Lalu, saat menjadi guru, lambat laun berat badanku naik. Meski jadwal makan masih belum teratur, sehari bisa dua kali atau tiga kali, tetap saja setiap melihat jarum timbangan batinku berkata, lho, kok nambah lagi. Dan peningkatan berat badan itu linear dengan penambahan volume pipi alias pipiku keliatan tembam lagi.
Mungkin karena ketembaman pipiku itu, banyak yang salah tafsir terhadap usiaku. Mungkin penafsiran mereka dipengaruhi juga oleh wajah imutku dan senyum innocent-ku.: D
Dulu, sewaktu mendampingi para siswa berkemah dalam acara Jambore di daerah Nguter, ada ibu muda penjual makanan yang memanggilku dengan sebutan “Dek”.
Saat itu aku sedang duduk-duduk berteduh di bawah pohon samping warung. Penjual warung itu bertanya kepadaku, “Dari SMP mana, Dek?” Perhatikan kata sapaan “Dek” yang digunakannya. Untuk sejenak aku terdiam, dan berpikir: eh, aku dipanggil “Dek”, padahal kan aku guru.
Lagi, saat itu aku bersama seorang guru –usianya mendekati 40 tahun--, sedang mengurus surat keterangan sehat dari Puskesmas dalam rangka mengikuti KMD, semacam latihan keterampilan untuk pembina Pramuka. Saat di Puskesmas, petugasnya bertanya kepada kami, “Bisa lihat KTP atau Kartu Pelajarnya?”
Hah, aku bengong sejenak. “Bisa lihat KTP” itu untuk guru yang berdiri di sampingku, dan “Kartu Pelajar” itu pasti ditujukan kepadaku. Apa nggak lihat jenggotku yang tumbuh sedikit ini? Dia bilang minta Kartu Pelajar??!!!. Hah, aku ini guru, kok dimintai Kartu Pelajar!!! Ini namanya penghinaan!
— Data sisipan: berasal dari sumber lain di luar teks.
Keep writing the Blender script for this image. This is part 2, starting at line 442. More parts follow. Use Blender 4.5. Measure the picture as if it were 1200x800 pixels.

Lalu suatu siang, saat aku memberikan materi Mentoring kepada belasan siswa yang duduk melingkar mengelilingiku, seorang ibu muda datang. “Permisi, di mana gurunya, ya?” tanya ibu itu. Padahal, aku duduk tepat di hadapannya. Aku tersenyum kepada ibu itu. Senyum penuh kode. Tapi, kali ini senyum penuh kode-ku takmanjur. Ibu itu masih bertanya lagi, “Di mana gurunya?”
“Ini gurunya, Bu,” jawab seorang siswaku.
Ibu itu melihat ke arahku. “Eh, jenengan, to. Ngapunten, nggeh,” kata ibu itu dengan wajah penuh sesal. Cepatlah kau bertobat, Bu.
Lalu, suatu siang yang panas, saat aku mengajari para siswa mendirikan tenda di ladang takterpakai seberang sungai, seseorang datang dan bertanya, “Pak Kris mana?” Saat itu, aku sedang jongkok, membuat simpul dan ikatan pada tenda. “Pak Kris mana?” tanyanya lagi. Padahal, orang itu berdiri satu meter di depanku.
“Ini Pak Kris,” kata seorang siswaku.
“Eh, Pak Kris,” orang itu pun tersenyum aneh, penuh sesal. Segeralah bertaubat.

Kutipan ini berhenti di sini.